Should I Stay Or Should I Go Now?

If you were raised by dysfunctional parents, you have a few choices when it comes to raising a family. Many children from dysfunctional families decide not to have children of their own because they feel they could not be good parents because they had no good role models. Some adult children from dysfunctional families decide to have children of their own because they figure they learned early how not to parent and know they will work hard to do better for their kids. Some people from dysfunctional families are so broken themselves that they don’t realize they are broken. These are the dangerous ones. These are the ones who have children and treat them the way they were treated because they are incapable of doing better. They are the ones who keep the cycle of abuse rolling.

The most difficult part about being a child of the third type is that those parents rarely change. They don’t often wake up. They aren’t capable of seeing their offspring as anything other than an extension of themselves, even after they are grown. They talk to their grown children as if they are still children, and if those adult children push back and assert their right to live their own chosen path, their parents chide, blame, belittle, boss, and gaslight to try to remain in control. An adult child of parents like this may acquiesce and continue to remain under their parent’s control or they may break contact to become free. Neither option is optimal because staying in an abusive relationship hinders personal growth and cutting ties can alienate the adult child from other family members, leaving them feeling orphaned and alone. An adult who has healed from childhood abuse may be able to find a middle ground, to find a way to stay in contact with their parent while maintaining their independence and sanity, but only if they are sufficiently healed. If they have not, they continue to leave themselves open to derision and abuse.

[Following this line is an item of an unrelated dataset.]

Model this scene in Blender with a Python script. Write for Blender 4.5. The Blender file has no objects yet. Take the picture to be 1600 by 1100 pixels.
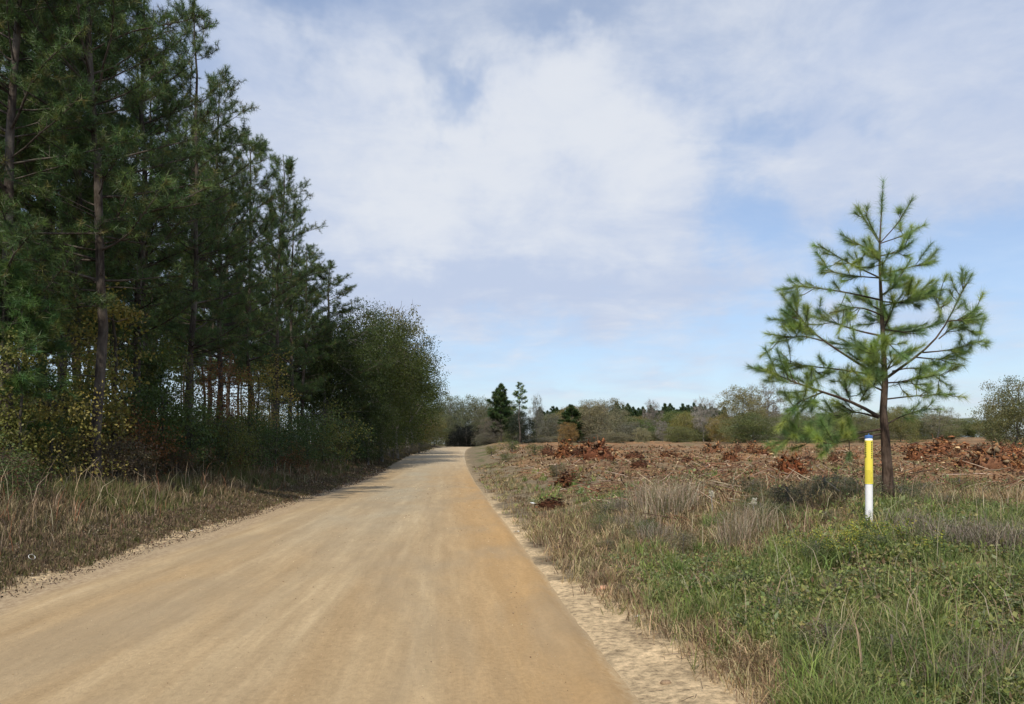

I have spent years trying to get right enough with myself to make my own choice about how to interact with my parents. I have for years now felt in my heart the only way I will be able to heal and become the best version of myself is to leave these relationships and negative patterns in the past. It’s difficult to do because if you walk away from aging parents, society will chastise you. Even the best intentioned of friends will try to convince you to stay because children owe it to their parents to take care of them. I just don’t think I can walk that road. There are worse childhoods than the one I had. This is true. But just because your childhood didn’t find you locked in a room, starving, and completely neglected doesn’t mean you weren’t left permanently scarred.

The question is will you allow yourself the space to heal those scars or will you remain tethered to your past, unable to move forward? I think we’re getting close to an answer.